WRITTEN REQUEST> Using the data beneath, show every line that includes the word "Blender".

* begin *

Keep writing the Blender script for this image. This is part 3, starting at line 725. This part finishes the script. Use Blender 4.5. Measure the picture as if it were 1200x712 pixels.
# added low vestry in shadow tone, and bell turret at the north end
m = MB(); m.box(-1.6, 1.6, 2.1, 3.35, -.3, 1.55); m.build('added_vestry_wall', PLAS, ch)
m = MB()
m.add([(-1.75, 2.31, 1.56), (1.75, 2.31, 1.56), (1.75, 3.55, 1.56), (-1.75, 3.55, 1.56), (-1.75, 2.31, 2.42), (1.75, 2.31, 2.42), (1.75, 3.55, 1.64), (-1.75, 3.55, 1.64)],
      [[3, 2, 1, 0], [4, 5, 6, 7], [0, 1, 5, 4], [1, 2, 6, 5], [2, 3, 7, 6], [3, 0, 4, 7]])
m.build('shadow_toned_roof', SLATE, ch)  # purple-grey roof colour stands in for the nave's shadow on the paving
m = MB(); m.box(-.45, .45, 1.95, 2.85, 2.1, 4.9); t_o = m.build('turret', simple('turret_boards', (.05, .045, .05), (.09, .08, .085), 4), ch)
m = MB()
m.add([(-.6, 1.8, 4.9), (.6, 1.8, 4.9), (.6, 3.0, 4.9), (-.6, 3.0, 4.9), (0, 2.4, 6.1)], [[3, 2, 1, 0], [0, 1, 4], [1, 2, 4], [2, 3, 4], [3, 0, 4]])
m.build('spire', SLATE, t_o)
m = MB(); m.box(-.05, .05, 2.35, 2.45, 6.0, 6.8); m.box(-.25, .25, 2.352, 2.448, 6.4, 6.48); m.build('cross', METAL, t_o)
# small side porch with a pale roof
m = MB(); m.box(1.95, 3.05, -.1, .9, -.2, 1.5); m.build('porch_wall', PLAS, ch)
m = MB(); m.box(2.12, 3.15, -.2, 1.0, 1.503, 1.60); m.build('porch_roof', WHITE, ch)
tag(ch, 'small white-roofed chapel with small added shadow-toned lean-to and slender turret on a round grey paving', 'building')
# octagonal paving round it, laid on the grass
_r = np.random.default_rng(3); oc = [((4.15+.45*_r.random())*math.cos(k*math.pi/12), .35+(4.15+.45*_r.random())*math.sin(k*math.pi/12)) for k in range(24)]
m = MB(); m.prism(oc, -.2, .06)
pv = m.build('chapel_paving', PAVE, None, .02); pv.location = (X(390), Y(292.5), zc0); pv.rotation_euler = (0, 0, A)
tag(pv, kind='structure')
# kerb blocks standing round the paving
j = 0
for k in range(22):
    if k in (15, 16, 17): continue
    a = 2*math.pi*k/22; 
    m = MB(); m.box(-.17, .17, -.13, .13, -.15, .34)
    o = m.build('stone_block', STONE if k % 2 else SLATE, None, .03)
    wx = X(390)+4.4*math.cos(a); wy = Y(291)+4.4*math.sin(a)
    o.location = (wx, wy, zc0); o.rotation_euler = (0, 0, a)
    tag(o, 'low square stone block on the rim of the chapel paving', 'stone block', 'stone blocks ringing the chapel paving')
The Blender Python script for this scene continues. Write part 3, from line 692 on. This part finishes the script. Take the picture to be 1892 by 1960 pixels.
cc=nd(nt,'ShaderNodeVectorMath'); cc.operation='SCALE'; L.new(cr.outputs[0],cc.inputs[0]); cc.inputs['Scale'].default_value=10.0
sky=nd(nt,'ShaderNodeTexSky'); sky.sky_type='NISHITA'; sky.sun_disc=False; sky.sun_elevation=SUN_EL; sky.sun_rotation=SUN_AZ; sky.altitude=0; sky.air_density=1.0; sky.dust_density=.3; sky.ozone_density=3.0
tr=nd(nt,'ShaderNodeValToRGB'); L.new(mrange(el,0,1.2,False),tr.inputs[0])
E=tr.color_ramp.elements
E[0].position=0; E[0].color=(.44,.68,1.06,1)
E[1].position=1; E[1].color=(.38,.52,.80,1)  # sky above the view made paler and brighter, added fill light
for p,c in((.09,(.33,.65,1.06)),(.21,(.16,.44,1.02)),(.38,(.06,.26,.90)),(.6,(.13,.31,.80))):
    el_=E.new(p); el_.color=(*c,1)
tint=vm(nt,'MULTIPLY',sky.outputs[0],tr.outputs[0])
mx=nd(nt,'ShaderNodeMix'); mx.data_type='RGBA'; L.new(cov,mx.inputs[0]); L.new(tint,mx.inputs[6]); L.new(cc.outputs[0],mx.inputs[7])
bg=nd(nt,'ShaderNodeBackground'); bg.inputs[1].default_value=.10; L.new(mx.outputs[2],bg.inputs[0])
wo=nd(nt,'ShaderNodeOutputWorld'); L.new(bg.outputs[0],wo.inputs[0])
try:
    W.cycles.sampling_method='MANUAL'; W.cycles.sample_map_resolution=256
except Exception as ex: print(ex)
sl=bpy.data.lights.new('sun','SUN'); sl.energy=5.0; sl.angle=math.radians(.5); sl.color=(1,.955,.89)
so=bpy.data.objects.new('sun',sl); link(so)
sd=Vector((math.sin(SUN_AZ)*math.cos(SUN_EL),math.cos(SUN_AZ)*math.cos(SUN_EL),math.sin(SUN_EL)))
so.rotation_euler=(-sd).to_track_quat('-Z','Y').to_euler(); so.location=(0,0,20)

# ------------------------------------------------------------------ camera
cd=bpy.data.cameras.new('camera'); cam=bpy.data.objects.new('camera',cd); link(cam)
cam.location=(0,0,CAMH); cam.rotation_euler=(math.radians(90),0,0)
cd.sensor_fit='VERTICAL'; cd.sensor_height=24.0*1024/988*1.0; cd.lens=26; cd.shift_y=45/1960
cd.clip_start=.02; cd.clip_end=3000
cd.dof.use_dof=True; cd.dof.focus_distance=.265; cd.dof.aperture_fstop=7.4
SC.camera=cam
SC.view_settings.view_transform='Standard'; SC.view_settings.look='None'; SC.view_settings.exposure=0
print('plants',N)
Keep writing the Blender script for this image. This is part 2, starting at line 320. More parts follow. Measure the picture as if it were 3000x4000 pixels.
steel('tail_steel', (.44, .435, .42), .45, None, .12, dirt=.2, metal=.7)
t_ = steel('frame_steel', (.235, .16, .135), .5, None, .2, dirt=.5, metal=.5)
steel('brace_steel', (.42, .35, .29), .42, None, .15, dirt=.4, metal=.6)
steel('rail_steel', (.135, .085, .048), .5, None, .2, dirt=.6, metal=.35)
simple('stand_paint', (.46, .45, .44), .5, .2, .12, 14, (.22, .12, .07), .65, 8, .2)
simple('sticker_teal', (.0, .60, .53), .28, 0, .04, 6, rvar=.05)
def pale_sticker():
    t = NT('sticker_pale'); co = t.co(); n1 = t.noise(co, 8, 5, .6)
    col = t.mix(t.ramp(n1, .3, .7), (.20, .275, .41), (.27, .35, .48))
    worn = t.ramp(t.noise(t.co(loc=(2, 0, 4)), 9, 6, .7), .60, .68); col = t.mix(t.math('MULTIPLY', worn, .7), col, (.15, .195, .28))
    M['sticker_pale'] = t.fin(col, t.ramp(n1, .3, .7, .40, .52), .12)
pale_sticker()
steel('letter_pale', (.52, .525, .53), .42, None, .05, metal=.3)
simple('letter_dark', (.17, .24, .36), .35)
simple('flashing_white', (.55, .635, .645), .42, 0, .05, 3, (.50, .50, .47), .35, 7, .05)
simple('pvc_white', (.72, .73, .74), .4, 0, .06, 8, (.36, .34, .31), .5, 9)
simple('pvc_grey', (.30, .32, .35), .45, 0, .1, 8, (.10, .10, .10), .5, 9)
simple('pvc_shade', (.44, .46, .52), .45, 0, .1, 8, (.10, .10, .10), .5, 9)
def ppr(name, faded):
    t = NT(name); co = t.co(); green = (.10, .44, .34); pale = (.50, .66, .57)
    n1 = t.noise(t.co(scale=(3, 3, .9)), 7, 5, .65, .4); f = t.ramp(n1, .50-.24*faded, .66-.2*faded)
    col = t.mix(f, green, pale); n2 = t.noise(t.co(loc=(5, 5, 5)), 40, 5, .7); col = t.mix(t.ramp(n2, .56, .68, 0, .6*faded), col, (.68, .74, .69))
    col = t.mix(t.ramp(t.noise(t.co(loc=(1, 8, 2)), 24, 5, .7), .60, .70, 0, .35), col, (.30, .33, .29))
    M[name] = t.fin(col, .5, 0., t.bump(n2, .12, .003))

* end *

SOLVED PROBLEM>
Keep writing the Blender script for this image. This is part 3, starting at line 725. This part finishes the script. Use Blender 4.5. Measure the picture as if it were 1200x712 pixels.
The Blender Python script for this scene continues. Write part 3, from line 692 on. This part finishes the script. Take the picture to be 1892 by 1960 pixels.
Keep writing the Blender script for this image. This is part 2, starting at line 320. More parts follow. Measure the picture as if it were 3000x4000 pixels.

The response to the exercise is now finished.